Silversurfer a Modern Day Insult?

Are you over 65 and have a bit of grey hair. Do you picture yourself at a steam-powered Personal Computer with a copy of the Which guide to computers scratching your head wondering what reboot means. Or are you one of those who has fully embraced the digital age. OK, so we are not as adept at social media as the <30 year old pushing their pride and joy in a pushchair whilst staring at their iPhone. Why do they do that! Is whatever they are looking at as interesting as keeping their baby safe.

Did you know that a company called MITS introduced their 8800 kit in 1975 which was reputed to be the first personal computer. You needed to assemble the PC with a soldering iron. I can recall my brother had a similar machine at about the same time. He carried it around in a wooden box. No injection moulded plastic case that the later all-in-one personal computers had. Well, I say all-in-one but you still needed a tape recorder and other peripherals to make it useful. But what you got was the ability to programme stuff. OK, it was BASIC, a high-level programming language, but it enabled you to do things like basic accounting programs.

My father, who was born at the start of World War 1, was a bit of a digital visionary and he saw very early that the impact that the computers would have on the individual such that he made sure that all his boys had a computer. He bought himself a BBC micro. I got a Commodore Vic 20 which was a less powerful machine but there were others.
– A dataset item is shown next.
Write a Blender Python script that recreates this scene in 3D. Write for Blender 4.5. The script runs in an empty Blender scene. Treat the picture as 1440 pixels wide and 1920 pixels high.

Who can forget the Spectrum ZX81 and the games like Crazy Kong? I suppose that the digital age in the home really took off as a result of the revolution in office technology. In computer departments of firms, the developers had been using early PCs for some time. These were started from floppy discs. Earlier than that programmers would have used dumb terminals to develop program code on the mainframe hosts. But when you had a PC on every office workers desk then these machines with Microsoft applications reduced in price to where the home computer user could get one.

So where did us seniors get their PC prowess and what was our motivation? I was not an early user. I worked in IT so the last thing I wanted to do was to sit in front of a computer when I got home. I suppose it was when a useful and affordable internet became available. For me at home, it was post-1989, probably about 1995. A PC from PC world (or whatever they were called then) a modem and an internet service from BT. The internet connection shared the phone line but did not allow phone calls at the same time. Do you remember continually dialling a family member that was always busy. ‘he must be on the Internet’

What a change it made. No more looking at Teletext to find a holiday. Route planning using ‘Route Map’ or whatever it was called. When was the last time you used an AA map book? I think you can still get them and although they have not been confined to vintage shops I doubt if it will be long. Now if you want to keep in touch with a post-65-year-old you are more likely to be given an email address rather than a phone number.

I think us seniors have really taken to personal computers (in the now most convenient form – tablets, phones) and one must remember how little training we have had. Schools have IT lessons, and IT Departments. Someone who is 65 now would have been born around 1954 and would have left school around 1972 when the only IT happened behind the bike sheds. Not many of us over 65s would be able to develop web applications but how many of the youngsters who are tweeting, instagramming and whatsapping are also able to do that.

I think ‘Silver Surfers’ is ageist, inappropriate and should be confined to history along with the other person related insults.